As an early President of the Birmingham Photographic Society, Stone helped to establish the Warwickshire Photographic Survey, which aimed to record for posterity the country's architectural and historical heritage. The initial deposit was presented to the City in 1892.

Five years later Stone founded the National Photographic Record Association, intended to fulfil a similar function on a national scale. This flourished until 1910 when the lack of government finance and the growth of local societies led to its demise. By then the collection amounted to several thousand prints, almost half of them by Stone, deposited in the British Museum.

The best known of Stone's photographs are probably those portraying rustic characters and ancient customs and festivals, yet these form only a small part of the Sir Benjamin Stone Collection. The Collection comprises individual and group portraits, street scenes, ancient buildings (particularly churches and manor houses) and Royal and Parliamentary occasions.

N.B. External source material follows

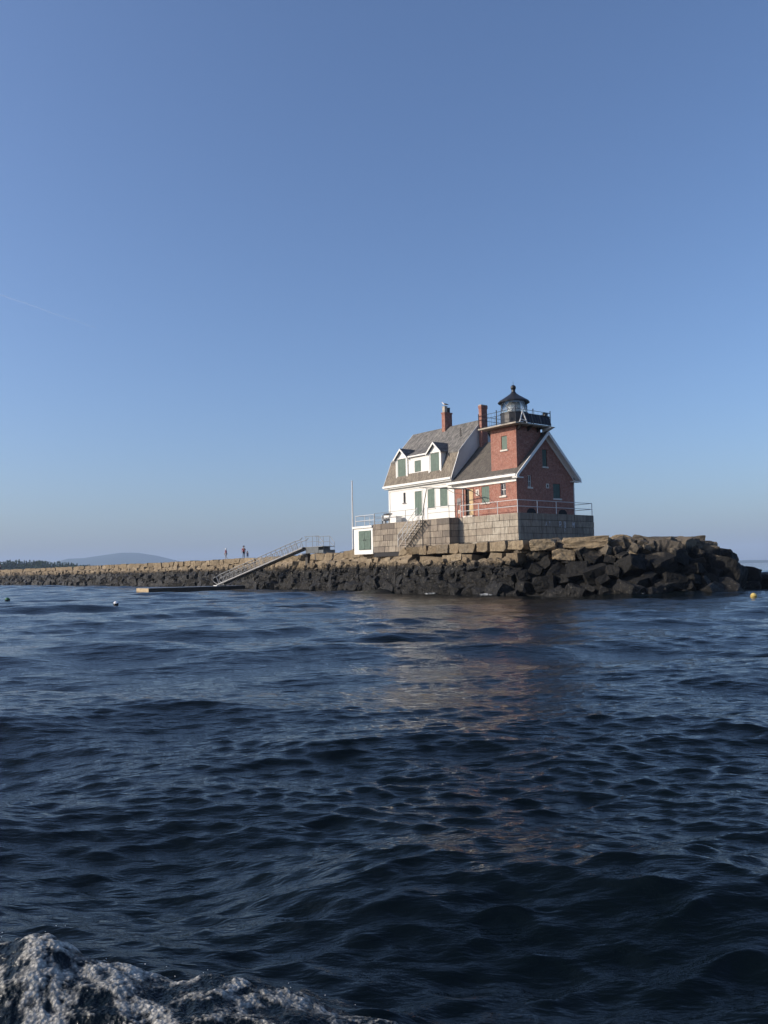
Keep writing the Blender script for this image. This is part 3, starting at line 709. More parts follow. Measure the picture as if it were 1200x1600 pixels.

His position as an MP enabled him to gain entry to places normally forbidden to photographers. He made exhaustive surveys of Windsor Castle and Westminster Abbey. At the Palace of Westminster he photographed not only the buildings but also the staff, the members and distinguished visitors. His crowning honour as an amateur was undoubtedly his appointment in 1910 as official photographer for the Coronation of George V.

Stone recognised early on that photography would be an important tool for recording not just events of historical importance, but also the life of ordinary people through the ages. Photography would, he claimed, 'show those who will follow us, not only our buildings, but our everyday life, our manners and customs.'

Briefly, I have aimed at recording history with the camera, which, I think, is the best way of recording it.